Your goal: Pictures in the entries below are excluded; copy only the lines from the one containing "Write a Blender" to the one containing "PI = math.pi", both included.

##### Given data #####

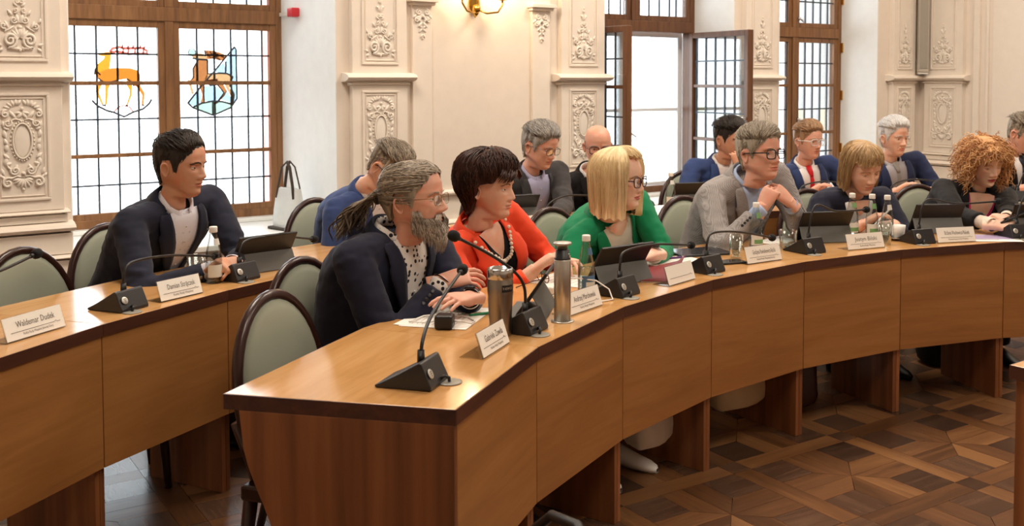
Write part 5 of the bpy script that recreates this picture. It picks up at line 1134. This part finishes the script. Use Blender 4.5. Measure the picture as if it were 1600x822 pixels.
bald_man = person('bald man with dark spectacles in black jacket behind the blond woman', (0.165, 6.05, 1.106), -84, 10, 0, -62, (0.097, 6.299, 0.565), (0.125, 6.107, 0.946), {'L': ((0.42, 6.002, 0.78), None, (0, 0, 1), 0.4), 'R': ((0.211, 5.875, 0.78), None, (0, 0, 1), 0.4)},
       dict(jacket=K_['black'], shirt=K_['white'], cuffm=None, skin='pink', skin_col=PINK, hair_m=HM['grey'], brow=True, hair=hair_bald(), glasses=('square', GM['red'], .0024), thigh=.35, foot=.33, seed=6, fat=.05, jowl=.006, age=1.0, vdepth=.25, vtop=.05))
green_woman = person('woman with blond bob and dark spectacles in emerald green blazer', (0.204, 4.38, 1.067), -28, 0, 0, -50, (0.07, 4.789, 0.565), (0.164, 4.425, 0.915), {'L': ((0.343, 4.169, 0.785), (-0.961, -0.276, 0.0), (0.15, -0.35, 0.9), [0.6, 0.6, 0.65, 0.7], (0.4, 0.6)), 'R': ((0.186, 4.137, 0.78), (0.99, -0.139, 0.05), (0.1, -0.5, 0.85), [0.7, 0.7, 0.75, 0.8], (0.4, 0.7))},
       dict(jacket=K_['green'], shirt=K_['cream'], collar=False, skinv=(.045, .062), skin='pale', skin_col=PALE, hair_m=HM['blond'], brow_m=HM['sand'], hair=hair_bob(-.030, .198, .026, 54, seed=11, flare=.012, back=.022), glasses=('cat', GM['red'], .0026), seed=7, body=.98, bust=True, vdepth=.40, vtop=.075, lips=1.2, age=.7, slim=.005, nose=.9, ridge=.4, neckr=.048, sw=.195, lapelw=.082, scale=1.05, lip_col=srgb(190, 98, 96), browk=.8, iris='grey'))
chin_man = person('dark-haired man in blue suit resting his chin on his hand behind the check jacket', (0.999, 6.5, 1.118), -48, 6, 0, -66, (0.883, 6.692, 0.565), (0.966, 6.562, 0.968), {'L': ((1.039, 6.32, 0.955), (-0.2, 0.1, 1), (0.3, -0.9, 0.1), [1.0, 1.1, 1.2, 1.2], (0.5, 0.8)), 'R': ((0.919, 6.252, 0.78), None, (0, 0, 1), 0.4)},
       dict(jacket=K_['blue'], shirt=K_['white'], cuffm=K_['white'], skin='tan', skin_col=TAN, hair_m=HM['dark'], hair=hair_short(.188, .022, .004, .04, .168, 160, .013, seed=8), thigh=.35, foot=.33, seed=8, vdepth=.30, vtop=.06))
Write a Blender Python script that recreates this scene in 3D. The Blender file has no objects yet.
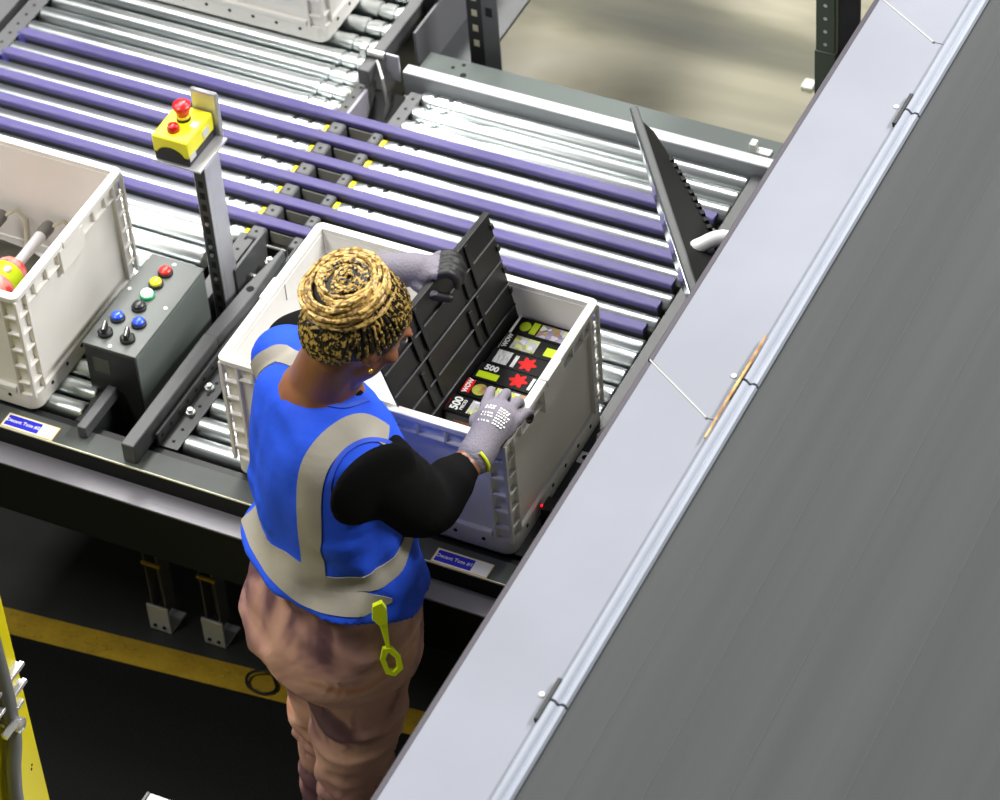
import bpy, bmesh, math, random
from mathutils import Vector, Matrix, noise
from mathutils.bvhtree import BVHTree
random.seed(7)
sc = bpy.context.scene
COL = sc.collection
PI = math.pi

# ------------------------------------------------------------------ camera
FPX = 3480.0
YAW, PITCH, ROLL = -0.5102, 0.7782, 0.08715
CAM = Vector((2.976, -4.163, 5.955))
fw = Vector((math.sin(YAW) * math.cos(PITCH), math.cos(YAW) * math.cos(PITCH), -math.sin(PITCH)))
rt = fw.cross(Vector((0, 0, 1))).normalized()
dn = fw.cross(rt)
cr, sr = math.cos(ROLL), math.sin(ROLL)
rt, dn = cr * rt + sr * dn, -sr * rt + cr * dn
cd = bpy.data.cameras.new('camera')
cam = bpy.data.objects.new('camera', cd)
COL.objects.link(cam)
m = Matrix((rt, -dn, -fw)).transposed().to_4x4()
m.translation = CAM
cam.matrix_world = m
cd.sensor_width = 36.0
cd.lens = FPX * 36.0 / 1000.0
cd.clip_end = 200
cd.dof.use_dof = True
cd.dof.focus_distance = 6.75
cd.dof.aperture_fstop = 5.6
sc.camera = cam

# ------------------------------------------------------------------ world, lamps, exposure
w = bpy.data.worlds.new('world')
sc.world = w
w.use_nodes = True
w.node_tree.nodes['Background'].inputs[0].default_value = (0.82, 0.9, 1.0, 1)
w.node_tree.nodes['Background'].inputs[1].default_value = 0.07
sc.view_settings.view_transform = 'Standard'
sc.view_settings.look = 'None'
sc.view_settings.gamma = 1.0
sc.view_settings.exposure = 0.0


def bay_lamp(x, y, z, sx, sy, power, aim=None, col=(1.0, 0.985, 0.95)):
    l = bpy.data.lights.new('bay_lamp', 'AREA')
    l.shape = 'RECTANGLE'
    l.size, l.size_y, l.energy, l.color = sx, sy, power, col
    o = bpy.data.objects.new('bay_lamp', l)
    o.location = (x, y, z)
    if aim is not None:
        d = Vector(aim) - Vector((x, y, z))
        o.rotation_euler = d.to_track_quat('-Z', 'Y').to_euler()
    COL.objects.link(o)


# rows of warehouse high-bay lamps under the hall's ceiling
for (x, y, z, sx, sy, pw) in ((-2.9, 2.6, 8.2, 1.6, 3.6, 560), (-3.3, 6.8, 8.2, 1.6, 3.6, 680), (-3.7, 11.0, 8.2, 1.6, 3.6, 560),
                             (-7.5, 0.5, 8.2, 1.2, 3.0, 560), (-2.7, -3.4, 8.2, 1.6, 3.0, 430),
                             (6.6, 3.4, 8.2, 1.2, 3.0, 1350), (6.9, 8.2, 8.2, 1.2, 3.0, 800), (1.8, 6.0, 8.2, 1.2, 3.0, 420)):
    bay_lamp(x, y, z, sx, sy, pw)

# ------------------------------------------------------------------ helpers


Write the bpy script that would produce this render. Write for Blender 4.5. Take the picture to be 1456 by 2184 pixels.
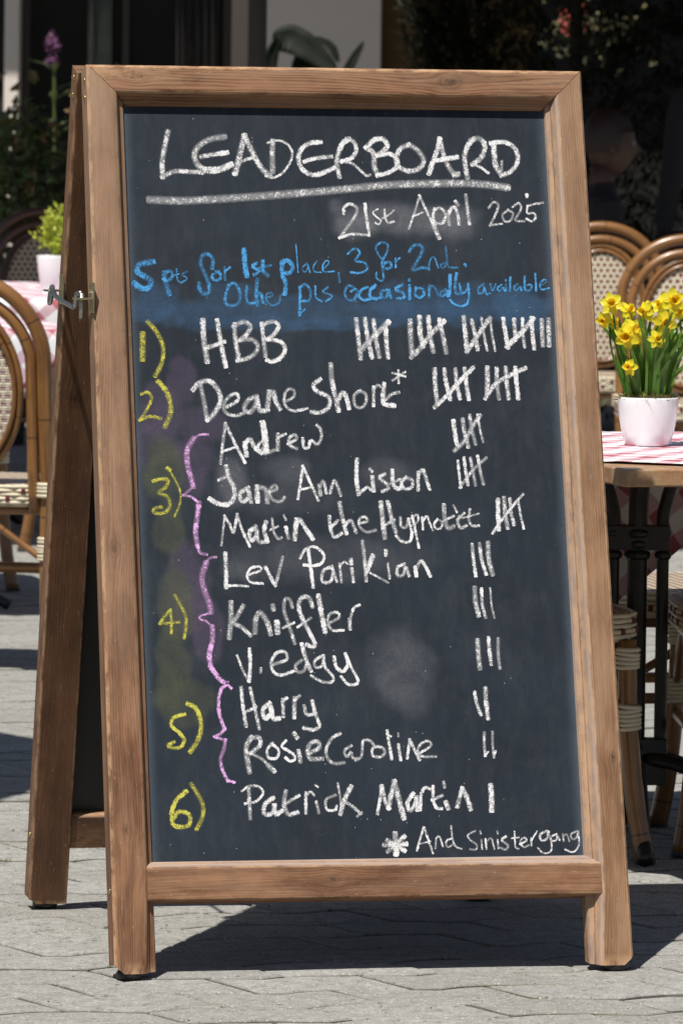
import bpy, bmesh, math, random
from mathutils import Vector, Matrix, noise
R_ = random.Random(7)
sc = bpy.context.scene
for o in list(bpy.data.objects): bpy.data.objects.remove(o)
COL = sc.collection
rad = math.radians

# ---------------------------------------------------------------- camera
cd = bpy.data.cameras.new('camera'); cam = bpy.data.objects.new('camera', cd); COL.objects.link(cam)
Rv = Vector((0.97709, -0.21242, 0.01292)); Uv = Vector((-0.00119, 0.05526, 0.99847)); Fv = Vector((0.21281, 0.97562, -0.05374))
cam.matrix_world = Matrix(((Rv.x, Uv.x, -Fv.x, -1.6886), (Rv.y, Uv.y, -Fv.y, -9.1463), (Rv.z, Uv.z, -Fv.z, 1.3658), (0, 0, 0, 1)))
cd.sensor_fit = 'VERTICAL'; cd.sensor_height = 24; cd.lens = 142.47; cd.shift_x = 0.0207; cd.shift_y = -0.0879
cd.clip_end = 600; cd.dof.use_dof = True; cd.dof.focus_distance = 9.45; cd.dof.aperture_fstop = 13
sc.camera = cam
sc.render.resolution_x = 682; sc.render.resolution_y = 1024

# ---------------------------------------------------------------- light
LD = Vector((0.32, 0.38, -1.0)).normalized()          # way the sunlight travels
w = bpy.data.worlds.new('World'); sc.world = w; w.use_nodes = True
nt = w.node_tree; bg = nt.nodes['Background']
sky = nt.nodes.new('ShaderNodeTexSky'); sky.sky_type = 'NISHITA'; sky.sun_disc = False
sky.sun_elevation = math.asin(-LD.z); sky.sun_rotation = math.atan2(-LD.x, -LD.y)
nt.links.new(sky.outputs[0], bg.inputs[0]); bg.inputs[1].default_value = 0.05
sd = bpy.data.lights.new('sun', 'SUN'); sd.energy = 5.0; sd.angle = rad(0.53); sd.color = (1, 0.965, 0.90)
sun = bpy.data.objects.new('sun', sd); COL.objects.link(sun)
sun.rotation_euler = (-LD).to_track_quat('Z', 'Y').to_euler(); sun.location = (0, 0, 8)
sc.view_settings.view_transform = 'Standard'; sc.view_settings.look = 'None'
sc.view_settings.exposure = 0.12; sc.view_settings.gamma = 1; sc.view_settings.use_curve_mapping = False

# ---------------------------------------------------------------- helpers
def tag(o, label=None, cat=None, group=None, kind=None):
    if label: o['label'] = label
    if cat: o['category'] = cat
    if group: o['group'] = group
    if kind: o['kind'] = kind
    return o
def empty(name, loc, rz=0, label=None, cat=None, group=None):
    o = bpy.data.objects.new(name, None); COL.objects.link(o); o.location = loc; o.rotation_euler = (0, 0, rz)
    o.empty_display_size = .1
    return tag(o, label, cat, group)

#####

Result of the exercise:
Write a Blender Python script that recreates this scene in 3D. The Blender file has no objects yet.
import bpy, bmesh, math, random
from mathutils import Vector, Matrix, noise
from mathutils.bvhtree import BVHTree
random.seed(7)
sc = bpy.context.scene
COL = sc.collection
PI = math.pi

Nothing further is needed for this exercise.